### BRIEF
Starting at the line that contains "44, 32), .22)", restate each line word for word through the final line of the data, keeping both ends.

### DATA SECTION
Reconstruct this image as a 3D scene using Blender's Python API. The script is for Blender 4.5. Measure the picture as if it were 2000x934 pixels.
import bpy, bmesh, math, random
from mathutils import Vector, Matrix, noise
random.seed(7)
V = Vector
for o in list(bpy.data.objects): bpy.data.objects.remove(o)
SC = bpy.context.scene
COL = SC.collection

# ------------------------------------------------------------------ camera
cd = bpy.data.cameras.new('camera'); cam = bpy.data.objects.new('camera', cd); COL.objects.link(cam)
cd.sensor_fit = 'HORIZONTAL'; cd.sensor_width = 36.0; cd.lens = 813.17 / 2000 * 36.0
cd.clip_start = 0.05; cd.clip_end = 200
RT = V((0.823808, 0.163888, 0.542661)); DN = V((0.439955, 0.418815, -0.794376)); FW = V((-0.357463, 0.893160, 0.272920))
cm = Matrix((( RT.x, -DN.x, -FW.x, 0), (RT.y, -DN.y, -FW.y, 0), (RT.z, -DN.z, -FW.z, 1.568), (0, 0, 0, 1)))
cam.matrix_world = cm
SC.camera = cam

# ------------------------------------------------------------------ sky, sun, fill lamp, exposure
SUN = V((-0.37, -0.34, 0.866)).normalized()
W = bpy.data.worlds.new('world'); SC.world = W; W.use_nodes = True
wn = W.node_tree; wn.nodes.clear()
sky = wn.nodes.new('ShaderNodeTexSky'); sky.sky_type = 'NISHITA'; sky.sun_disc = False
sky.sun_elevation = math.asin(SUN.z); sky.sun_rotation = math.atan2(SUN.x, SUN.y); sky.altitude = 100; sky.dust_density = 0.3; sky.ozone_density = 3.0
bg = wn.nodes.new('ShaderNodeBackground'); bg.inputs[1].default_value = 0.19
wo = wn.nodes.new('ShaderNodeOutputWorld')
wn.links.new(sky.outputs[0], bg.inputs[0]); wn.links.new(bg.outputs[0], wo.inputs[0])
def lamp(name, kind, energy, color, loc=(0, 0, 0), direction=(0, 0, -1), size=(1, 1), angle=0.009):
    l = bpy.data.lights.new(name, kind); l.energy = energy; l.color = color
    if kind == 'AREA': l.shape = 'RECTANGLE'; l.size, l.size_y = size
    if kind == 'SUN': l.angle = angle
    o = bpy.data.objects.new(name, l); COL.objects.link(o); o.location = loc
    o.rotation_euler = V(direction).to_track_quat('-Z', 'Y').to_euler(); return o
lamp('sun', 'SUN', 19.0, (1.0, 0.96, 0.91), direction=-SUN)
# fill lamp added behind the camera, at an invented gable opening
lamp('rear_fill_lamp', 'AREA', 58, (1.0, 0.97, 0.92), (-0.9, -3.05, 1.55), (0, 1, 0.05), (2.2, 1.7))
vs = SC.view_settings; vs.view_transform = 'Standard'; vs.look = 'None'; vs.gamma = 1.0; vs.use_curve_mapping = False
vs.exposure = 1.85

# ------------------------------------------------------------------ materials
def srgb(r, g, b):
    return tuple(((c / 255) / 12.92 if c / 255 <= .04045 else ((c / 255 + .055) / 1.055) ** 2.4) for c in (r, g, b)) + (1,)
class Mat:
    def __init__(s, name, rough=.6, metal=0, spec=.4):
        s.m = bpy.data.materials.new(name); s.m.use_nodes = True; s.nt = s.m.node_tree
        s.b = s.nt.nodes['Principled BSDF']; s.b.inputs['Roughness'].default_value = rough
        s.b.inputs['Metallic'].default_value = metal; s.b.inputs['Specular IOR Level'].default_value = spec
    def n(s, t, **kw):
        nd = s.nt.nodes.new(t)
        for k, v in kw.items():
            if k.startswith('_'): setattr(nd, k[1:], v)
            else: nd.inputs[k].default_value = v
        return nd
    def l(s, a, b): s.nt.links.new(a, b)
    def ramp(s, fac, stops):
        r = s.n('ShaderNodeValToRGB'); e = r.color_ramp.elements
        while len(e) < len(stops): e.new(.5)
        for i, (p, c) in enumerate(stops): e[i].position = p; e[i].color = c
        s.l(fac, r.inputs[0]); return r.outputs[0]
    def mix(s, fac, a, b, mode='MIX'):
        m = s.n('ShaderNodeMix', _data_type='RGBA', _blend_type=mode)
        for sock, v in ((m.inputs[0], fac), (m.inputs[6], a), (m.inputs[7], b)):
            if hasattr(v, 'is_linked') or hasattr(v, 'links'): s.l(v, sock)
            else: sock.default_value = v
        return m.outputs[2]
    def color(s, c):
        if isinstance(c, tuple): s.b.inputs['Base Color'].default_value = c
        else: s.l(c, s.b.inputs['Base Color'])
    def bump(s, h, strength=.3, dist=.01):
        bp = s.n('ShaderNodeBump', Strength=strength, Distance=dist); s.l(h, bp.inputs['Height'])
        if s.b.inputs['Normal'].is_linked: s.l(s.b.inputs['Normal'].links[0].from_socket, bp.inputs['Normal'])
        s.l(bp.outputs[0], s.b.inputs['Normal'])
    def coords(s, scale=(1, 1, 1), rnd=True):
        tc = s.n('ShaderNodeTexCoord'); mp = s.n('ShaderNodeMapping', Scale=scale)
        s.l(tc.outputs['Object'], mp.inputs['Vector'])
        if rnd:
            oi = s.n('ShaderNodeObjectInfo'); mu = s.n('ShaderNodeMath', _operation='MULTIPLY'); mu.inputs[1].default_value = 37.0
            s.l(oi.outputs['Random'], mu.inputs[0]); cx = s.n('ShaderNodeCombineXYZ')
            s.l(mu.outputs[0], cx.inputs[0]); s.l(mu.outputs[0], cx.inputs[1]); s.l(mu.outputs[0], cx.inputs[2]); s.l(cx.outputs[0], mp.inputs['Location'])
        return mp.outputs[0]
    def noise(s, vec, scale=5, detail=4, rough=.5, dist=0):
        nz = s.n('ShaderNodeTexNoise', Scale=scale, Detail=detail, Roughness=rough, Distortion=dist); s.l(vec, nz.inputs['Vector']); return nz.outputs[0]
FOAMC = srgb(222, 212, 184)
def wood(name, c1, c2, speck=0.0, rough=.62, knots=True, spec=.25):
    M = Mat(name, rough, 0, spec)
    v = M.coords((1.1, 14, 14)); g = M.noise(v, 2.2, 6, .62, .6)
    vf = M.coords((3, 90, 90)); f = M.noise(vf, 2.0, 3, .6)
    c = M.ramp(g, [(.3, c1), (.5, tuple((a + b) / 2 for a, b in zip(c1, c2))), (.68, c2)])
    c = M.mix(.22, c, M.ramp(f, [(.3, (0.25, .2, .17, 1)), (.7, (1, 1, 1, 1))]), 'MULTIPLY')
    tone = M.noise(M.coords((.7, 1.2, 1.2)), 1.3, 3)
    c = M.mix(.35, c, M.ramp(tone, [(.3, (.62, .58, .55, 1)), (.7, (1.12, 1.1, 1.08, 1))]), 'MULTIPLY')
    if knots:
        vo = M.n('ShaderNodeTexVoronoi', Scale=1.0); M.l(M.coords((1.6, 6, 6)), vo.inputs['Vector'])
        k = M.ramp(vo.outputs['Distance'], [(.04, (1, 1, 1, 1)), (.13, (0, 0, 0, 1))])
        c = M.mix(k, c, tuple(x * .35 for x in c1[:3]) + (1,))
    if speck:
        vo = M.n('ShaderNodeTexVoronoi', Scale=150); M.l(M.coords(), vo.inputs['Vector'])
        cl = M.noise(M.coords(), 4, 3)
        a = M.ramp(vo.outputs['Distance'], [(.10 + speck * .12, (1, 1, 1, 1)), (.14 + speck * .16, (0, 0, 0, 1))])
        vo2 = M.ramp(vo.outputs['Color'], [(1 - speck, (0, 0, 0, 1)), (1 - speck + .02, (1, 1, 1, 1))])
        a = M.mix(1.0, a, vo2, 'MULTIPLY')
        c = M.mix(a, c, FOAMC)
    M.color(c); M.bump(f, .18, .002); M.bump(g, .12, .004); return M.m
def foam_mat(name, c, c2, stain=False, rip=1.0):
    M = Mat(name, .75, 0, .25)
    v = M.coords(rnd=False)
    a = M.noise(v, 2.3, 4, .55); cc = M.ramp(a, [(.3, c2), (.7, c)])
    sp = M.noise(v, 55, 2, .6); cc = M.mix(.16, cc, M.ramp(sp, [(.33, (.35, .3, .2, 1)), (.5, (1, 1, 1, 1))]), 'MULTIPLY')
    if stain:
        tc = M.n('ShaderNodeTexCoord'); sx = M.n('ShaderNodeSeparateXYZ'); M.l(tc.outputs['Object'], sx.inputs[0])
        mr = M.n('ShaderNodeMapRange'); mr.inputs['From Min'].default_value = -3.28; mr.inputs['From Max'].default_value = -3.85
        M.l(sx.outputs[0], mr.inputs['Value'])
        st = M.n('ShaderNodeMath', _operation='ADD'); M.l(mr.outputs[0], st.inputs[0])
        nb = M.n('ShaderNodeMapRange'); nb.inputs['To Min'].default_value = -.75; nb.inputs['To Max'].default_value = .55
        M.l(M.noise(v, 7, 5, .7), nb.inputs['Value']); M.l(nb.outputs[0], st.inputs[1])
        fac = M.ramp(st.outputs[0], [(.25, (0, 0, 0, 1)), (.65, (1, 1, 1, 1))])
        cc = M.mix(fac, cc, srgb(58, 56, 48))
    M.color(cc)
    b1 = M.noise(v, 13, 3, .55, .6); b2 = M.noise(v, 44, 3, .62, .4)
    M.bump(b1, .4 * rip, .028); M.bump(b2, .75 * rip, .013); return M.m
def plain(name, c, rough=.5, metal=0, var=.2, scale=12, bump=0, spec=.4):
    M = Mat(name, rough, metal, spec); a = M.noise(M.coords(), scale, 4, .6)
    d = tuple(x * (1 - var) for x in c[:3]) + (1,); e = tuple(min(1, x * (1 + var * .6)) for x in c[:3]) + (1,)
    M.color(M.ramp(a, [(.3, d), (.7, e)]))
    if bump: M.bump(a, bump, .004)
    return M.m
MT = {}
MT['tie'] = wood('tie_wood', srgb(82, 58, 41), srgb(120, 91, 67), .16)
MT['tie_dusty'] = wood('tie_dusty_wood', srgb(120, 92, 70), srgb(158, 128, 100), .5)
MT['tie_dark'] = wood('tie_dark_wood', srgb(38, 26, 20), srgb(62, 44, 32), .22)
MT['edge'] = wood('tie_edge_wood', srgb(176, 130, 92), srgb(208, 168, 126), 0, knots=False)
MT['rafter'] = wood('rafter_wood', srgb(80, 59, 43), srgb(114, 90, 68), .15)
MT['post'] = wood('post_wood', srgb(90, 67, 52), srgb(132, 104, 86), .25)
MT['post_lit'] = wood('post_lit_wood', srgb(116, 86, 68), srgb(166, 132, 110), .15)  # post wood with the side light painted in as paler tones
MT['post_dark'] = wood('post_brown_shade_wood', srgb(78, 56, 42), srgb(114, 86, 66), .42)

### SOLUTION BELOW
MT['tie_dark'] = wood('tie_dark_wood', srgb(38, 26, 20), srgb(62, 44, 32), .22)
MT['edge'] = wood('tie_edge_wood', srgb(176, 130, 92), srgb(208, 168, 126), 0, knots=False)
MT['rafter'] = wood('rafter_wood', srgb(80, 59, 43), srgb(114, 90, 68), .15)
MT['post'] = wood('post_wood', srgb(90, 67, 52), srgb(132, 104, 86), .25)
MT['post_lit'] = wood('post_lit_wood', srgb(116, 86, 68), srgb(166, 132, 110), .15)  # post wood with the side light painted in as paler tones
MT['post_dark'] = wood('post_brown_shade_wood', srgb(78, 56, 42), srgb(114, 86, 66), .42)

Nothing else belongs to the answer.